What you need to do » Reproduce all lines of the listing below in which the word "objects" occurs.

────────────────────

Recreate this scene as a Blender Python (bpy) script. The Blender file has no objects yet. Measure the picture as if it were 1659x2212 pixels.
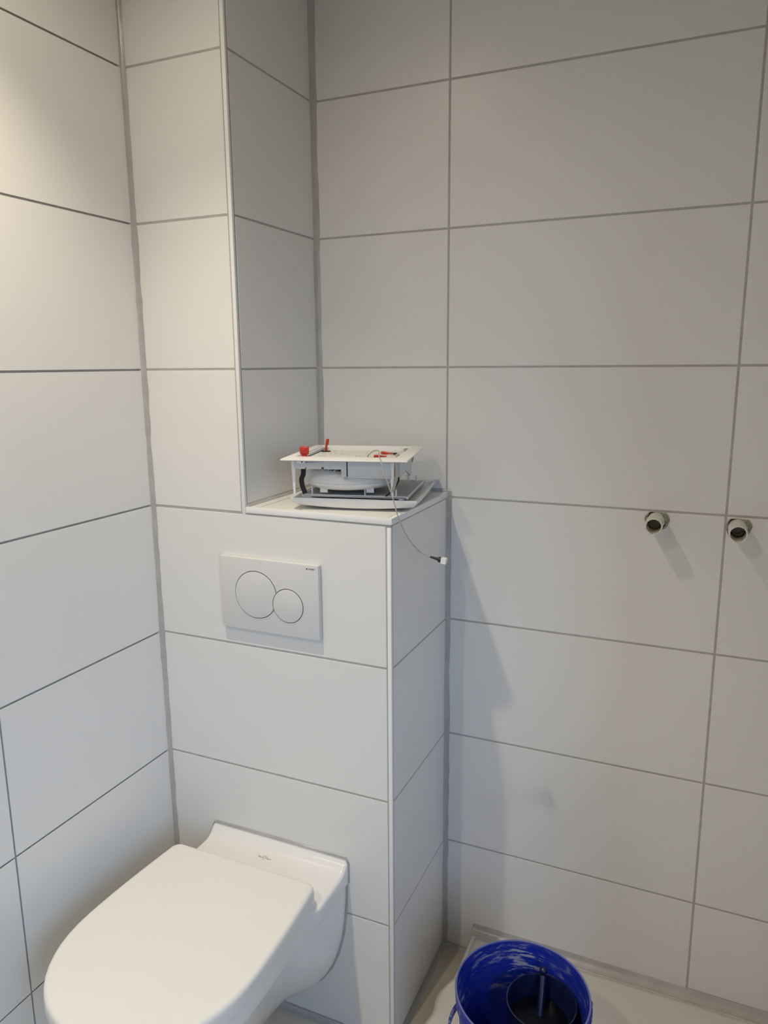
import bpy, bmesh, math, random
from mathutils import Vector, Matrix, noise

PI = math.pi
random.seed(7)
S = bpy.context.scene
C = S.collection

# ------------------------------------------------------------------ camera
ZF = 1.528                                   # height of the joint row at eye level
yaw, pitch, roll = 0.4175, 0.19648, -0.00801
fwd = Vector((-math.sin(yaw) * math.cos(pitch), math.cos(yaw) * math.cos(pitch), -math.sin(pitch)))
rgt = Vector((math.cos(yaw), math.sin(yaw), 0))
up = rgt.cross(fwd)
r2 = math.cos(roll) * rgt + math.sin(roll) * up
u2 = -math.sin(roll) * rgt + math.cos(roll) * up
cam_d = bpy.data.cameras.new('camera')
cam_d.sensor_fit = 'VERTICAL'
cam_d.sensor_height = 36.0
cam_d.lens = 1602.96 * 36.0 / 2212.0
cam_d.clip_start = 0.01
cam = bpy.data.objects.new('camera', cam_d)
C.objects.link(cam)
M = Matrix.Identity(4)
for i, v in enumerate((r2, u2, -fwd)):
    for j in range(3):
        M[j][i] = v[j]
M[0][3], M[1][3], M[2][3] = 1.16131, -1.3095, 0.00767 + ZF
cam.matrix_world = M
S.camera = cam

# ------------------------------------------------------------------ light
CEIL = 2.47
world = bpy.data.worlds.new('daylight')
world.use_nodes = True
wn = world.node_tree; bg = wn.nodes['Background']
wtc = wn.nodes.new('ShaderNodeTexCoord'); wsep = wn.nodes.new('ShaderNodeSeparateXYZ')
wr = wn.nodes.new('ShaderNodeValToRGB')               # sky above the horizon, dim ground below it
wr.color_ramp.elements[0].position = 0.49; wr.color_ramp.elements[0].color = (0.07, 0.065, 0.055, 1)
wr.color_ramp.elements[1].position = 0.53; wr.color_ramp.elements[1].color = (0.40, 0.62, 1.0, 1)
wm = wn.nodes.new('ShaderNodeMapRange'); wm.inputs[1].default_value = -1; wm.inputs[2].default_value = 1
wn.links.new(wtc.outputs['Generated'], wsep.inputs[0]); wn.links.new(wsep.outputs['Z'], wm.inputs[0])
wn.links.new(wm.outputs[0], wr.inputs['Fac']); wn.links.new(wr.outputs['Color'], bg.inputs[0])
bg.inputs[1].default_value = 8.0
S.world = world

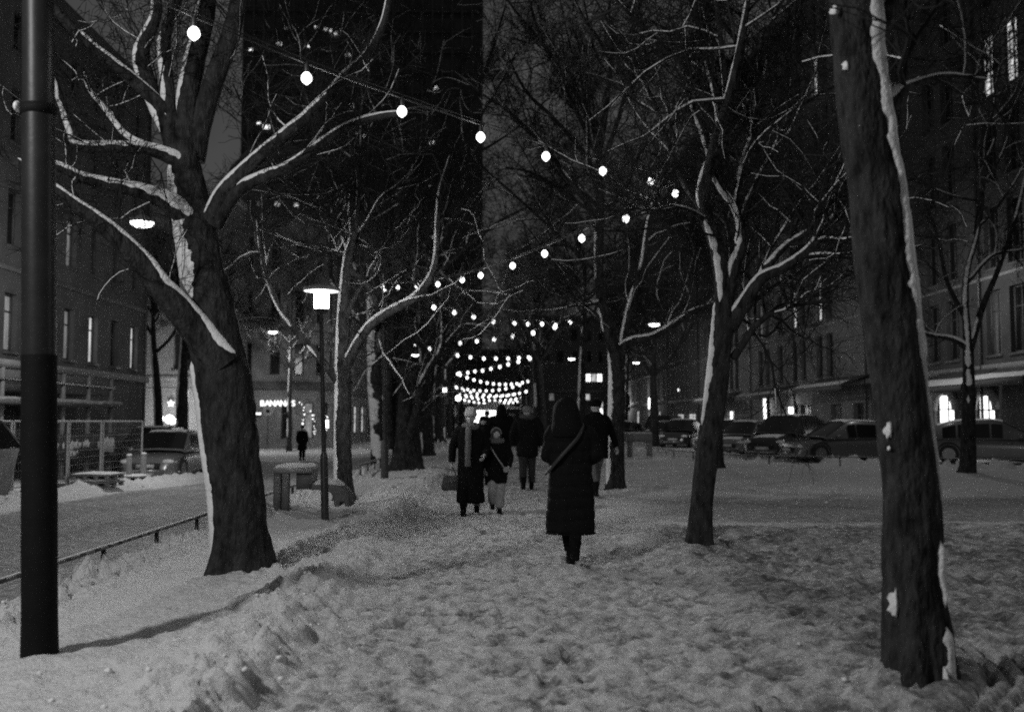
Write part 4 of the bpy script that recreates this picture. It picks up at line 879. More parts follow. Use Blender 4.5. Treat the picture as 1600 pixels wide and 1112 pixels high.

────────────────────

Full output »
Recreate this scene as a Blender Python (bpy) script. The Blender file has no objects yet. Measure the picture as if it were 1659x2212 pixels.
cam = bpy.data.objects.new('camera', cam_d)
C.objects.link(cam)